Date set for Anderson hearing

James Anderson, right, will be quizzed about charges related to 'abusing and pushing' Ravindra Jadeja, left

James Anderson, right, will be quizzed about charges related to 'abusing and pushing' Ravindra Jadeja, left

First published in National Sport News © by

James Anderson faces the possibility of being banned from his home Test at Old Trafford after a date of August 1 was set for his International Cricket Council disciplinary hearing.

England fast bowler Anderson will be quizzed via teleconference by ICC judicial commissioner Gordon Lewis after being charged with a Level 3 offence for allegedly "abusing and pushing" India all-rounder Ravindra Jadeja during the first Investec Test at Trent Bridge.

An initial hearing on Tuesday morning, also via teleconference and involving Anderson's legal representatives and others from the England and Wales Cricket Board and Board of Control for Cricket in India, "addressed preliminary issues" and set the date for the next stage of the disciplinary process.

A Level 3 charge, if proven, carries a penalty of up to a four-Test ban.

The date chosen for the full hearing is the day after the conclusion of the third Test against India at the Ageas Bowl, in a series England trail 1-0 following their 95-run defeat at Lord's.

It was also decided on Tuesday that following England's Level 2 counter-allegation against Jadeja over a reported spat between the two players in the Trent Bridge pavilion stairwell on day two of the match, the tourist's case will be heard by the ICC's match referee David Boon.

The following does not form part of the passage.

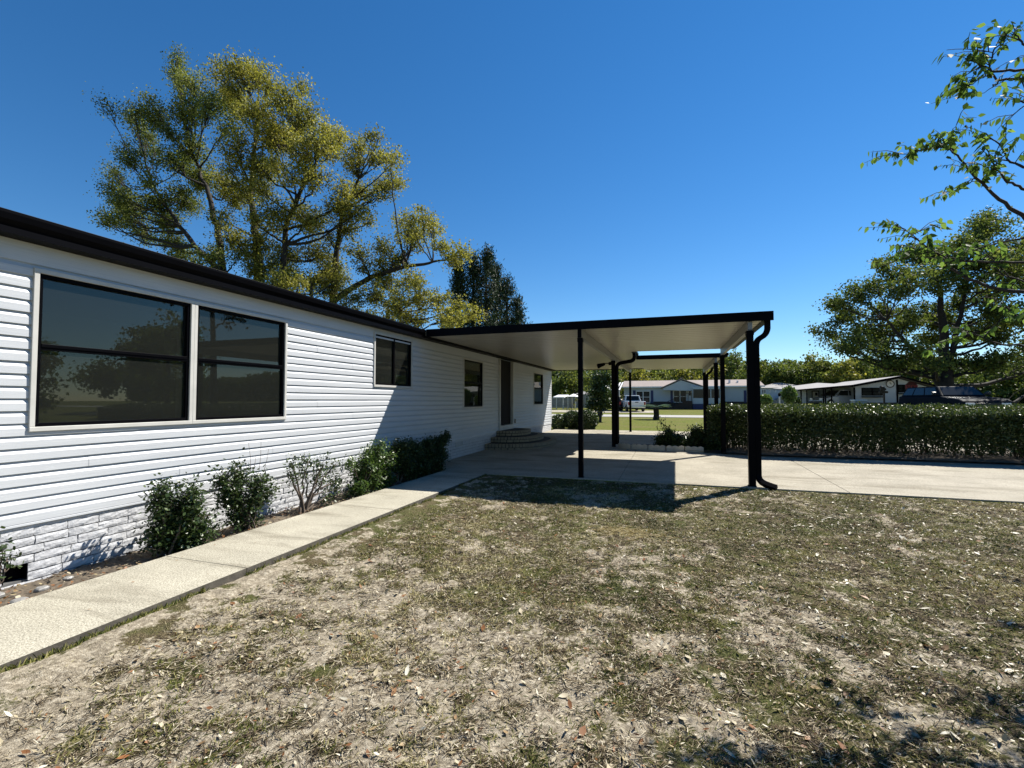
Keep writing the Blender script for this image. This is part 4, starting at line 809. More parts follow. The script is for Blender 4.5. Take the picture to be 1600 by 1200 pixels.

The punishments set out at Level 2, under the ICC's code of conduct, are less stringent and mean Jadeja is highly likely to escape a ban even if found guilty.

Anderson will discover his fate within 48 hours of the hearing at 9am on August 1 - the time frame in which the judicial commissioner is required to announce his decisions.

The fourth Test of five, at Old Trafford, is scheduled to start on August 7.

Lancastrian Anderson, even if found not guilty at Level 3, could - at Lewis' discretion - be penalised at a lower grade, such as the one Jadeja faces.

If banned, or even otherwise, Anderson will have a right of appeal - details of which will be confirmed if appropriate by Lewis, who will also set the date from which any suspension begins.